Assim, diante da nítida boa-fé do locatário, o STJ aplicou ao caso o artigo 1.255 do Código Civil, que dispõe que aquele que edifica em terreno alheio perde, em proveito do proprietário, a construção, mas se procedeu de boa-fé, terá direito à indenização.

O Superior Tribunal de Justiça estabeleceu que a cláusula de renúncia às benfeitorias nos contratos de locação não deve ser automaticamente estendidas às acessões não só pela natureza distinta desses institutos, mas também pelo fato de que a aquisição de propriedade decorrente da acessão implica um direito material que não pode ser sobrepujado por uma cláusula contratual de renúncia genérica, de modo que devem ser observados neste caso a boa-fé objetiva do locatário que é um dever das partes que deve ser mantido antes da celebração do contrato, durante sua execução e após sua conclusão.

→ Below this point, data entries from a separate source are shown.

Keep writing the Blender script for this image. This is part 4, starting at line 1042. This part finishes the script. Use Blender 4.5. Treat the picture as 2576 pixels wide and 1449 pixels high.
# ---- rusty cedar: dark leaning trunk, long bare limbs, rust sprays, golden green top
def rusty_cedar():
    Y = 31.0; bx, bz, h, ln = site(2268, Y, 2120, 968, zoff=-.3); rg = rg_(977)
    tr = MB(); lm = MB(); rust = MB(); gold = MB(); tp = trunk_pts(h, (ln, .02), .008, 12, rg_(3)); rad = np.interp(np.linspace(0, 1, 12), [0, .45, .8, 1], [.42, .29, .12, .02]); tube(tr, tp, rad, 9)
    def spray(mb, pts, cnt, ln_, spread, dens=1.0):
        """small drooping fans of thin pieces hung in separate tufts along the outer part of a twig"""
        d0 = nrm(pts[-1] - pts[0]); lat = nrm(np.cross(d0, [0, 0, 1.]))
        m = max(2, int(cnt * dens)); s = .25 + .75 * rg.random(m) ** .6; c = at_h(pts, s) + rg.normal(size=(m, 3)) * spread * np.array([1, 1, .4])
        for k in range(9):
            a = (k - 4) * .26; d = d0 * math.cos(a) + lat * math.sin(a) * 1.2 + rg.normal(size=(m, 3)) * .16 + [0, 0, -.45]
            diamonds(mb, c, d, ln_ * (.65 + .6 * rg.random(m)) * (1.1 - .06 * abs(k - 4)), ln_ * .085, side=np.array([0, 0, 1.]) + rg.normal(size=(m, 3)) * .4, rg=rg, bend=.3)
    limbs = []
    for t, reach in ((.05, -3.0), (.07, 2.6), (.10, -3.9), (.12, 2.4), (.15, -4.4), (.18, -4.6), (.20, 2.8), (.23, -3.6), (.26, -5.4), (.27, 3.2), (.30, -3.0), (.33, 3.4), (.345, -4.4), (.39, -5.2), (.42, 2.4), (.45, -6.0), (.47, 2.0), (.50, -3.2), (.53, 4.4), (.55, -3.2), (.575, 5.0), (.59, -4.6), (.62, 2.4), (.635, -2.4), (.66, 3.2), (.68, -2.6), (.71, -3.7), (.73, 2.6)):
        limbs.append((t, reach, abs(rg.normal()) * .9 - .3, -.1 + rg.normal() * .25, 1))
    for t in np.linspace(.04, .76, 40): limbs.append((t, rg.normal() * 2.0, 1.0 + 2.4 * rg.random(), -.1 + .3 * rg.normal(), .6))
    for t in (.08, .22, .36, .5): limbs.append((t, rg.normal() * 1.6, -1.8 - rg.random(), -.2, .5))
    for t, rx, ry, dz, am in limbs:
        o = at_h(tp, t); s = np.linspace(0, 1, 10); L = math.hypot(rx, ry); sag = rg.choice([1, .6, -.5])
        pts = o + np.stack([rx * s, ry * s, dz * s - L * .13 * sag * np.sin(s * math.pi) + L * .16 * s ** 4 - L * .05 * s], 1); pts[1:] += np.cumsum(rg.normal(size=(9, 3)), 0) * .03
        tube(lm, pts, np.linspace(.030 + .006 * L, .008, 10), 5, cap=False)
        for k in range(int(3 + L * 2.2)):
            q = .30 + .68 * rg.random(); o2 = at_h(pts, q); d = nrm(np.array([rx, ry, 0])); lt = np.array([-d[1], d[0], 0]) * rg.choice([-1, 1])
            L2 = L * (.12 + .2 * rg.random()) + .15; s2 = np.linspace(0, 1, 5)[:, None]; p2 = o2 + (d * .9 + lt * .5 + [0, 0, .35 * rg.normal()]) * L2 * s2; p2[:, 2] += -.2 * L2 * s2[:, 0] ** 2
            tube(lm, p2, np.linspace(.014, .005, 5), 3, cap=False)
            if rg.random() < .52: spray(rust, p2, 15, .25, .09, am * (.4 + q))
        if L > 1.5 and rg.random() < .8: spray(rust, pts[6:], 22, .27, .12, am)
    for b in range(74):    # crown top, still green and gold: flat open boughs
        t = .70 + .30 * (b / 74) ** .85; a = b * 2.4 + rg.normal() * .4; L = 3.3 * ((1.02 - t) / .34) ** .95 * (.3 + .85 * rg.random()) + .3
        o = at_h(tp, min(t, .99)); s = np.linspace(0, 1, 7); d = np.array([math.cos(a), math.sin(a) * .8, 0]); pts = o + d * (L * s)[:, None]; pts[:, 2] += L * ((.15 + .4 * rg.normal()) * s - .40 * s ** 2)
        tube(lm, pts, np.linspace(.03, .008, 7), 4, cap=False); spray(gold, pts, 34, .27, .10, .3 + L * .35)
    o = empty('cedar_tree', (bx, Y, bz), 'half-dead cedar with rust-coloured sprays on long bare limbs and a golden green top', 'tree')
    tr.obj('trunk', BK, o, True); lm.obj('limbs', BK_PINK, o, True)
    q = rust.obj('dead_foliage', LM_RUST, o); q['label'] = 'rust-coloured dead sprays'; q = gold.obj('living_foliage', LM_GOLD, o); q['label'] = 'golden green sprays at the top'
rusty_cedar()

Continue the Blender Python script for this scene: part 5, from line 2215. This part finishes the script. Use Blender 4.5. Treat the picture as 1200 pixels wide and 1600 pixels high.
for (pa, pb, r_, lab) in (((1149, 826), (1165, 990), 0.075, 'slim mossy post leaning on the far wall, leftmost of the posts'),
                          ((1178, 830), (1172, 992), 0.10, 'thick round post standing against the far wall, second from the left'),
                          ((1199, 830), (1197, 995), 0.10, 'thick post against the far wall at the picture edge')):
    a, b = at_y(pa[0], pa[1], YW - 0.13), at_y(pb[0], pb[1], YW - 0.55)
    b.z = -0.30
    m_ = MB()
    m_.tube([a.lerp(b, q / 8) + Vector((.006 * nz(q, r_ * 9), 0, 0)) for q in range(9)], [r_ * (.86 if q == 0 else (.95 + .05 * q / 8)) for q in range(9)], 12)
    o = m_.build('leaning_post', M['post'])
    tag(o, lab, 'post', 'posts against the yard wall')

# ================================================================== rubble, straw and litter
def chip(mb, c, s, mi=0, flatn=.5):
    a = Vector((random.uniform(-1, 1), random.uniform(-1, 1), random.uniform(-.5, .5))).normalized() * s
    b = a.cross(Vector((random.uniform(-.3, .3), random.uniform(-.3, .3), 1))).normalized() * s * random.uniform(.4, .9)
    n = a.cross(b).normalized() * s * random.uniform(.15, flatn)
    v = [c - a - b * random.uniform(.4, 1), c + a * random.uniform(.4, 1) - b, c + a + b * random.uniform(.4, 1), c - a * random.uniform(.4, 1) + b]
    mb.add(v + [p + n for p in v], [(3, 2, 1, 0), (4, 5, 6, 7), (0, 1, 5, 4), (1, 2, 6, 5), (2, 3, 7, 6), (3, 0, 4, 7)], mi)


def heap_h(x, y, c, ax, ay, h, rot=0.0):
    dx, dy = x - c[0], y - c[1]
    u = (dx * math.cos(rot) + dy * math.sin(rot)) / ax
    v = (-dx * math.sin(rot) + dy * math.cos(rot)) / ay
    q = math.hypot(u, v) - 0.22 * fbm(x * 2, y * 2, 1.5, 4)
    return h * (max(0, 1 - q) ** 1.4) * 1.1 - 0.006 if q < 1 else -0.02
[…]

Essa decisão do Superior Tribunal de Justiça reforça a importância da distinção entre as benfeitorias e as acessões, revelando que o Direito Brasileiro deve dar tratamento distinto a cada um desses institutos.

Com esse entendimento, o Superior Tribunal de Justiça deixou ainda mais claro que as renúncias às benfeitorias não implicam em renúncia automática às acessões, as quais compõem direito à indenização do locatário se provada a boa-fé deste na realização das melhorias, protegendo o seu direito de propriedade e garantindo, com isso, uma interpretação equitativa e conforme os princípios do direito de propriedade.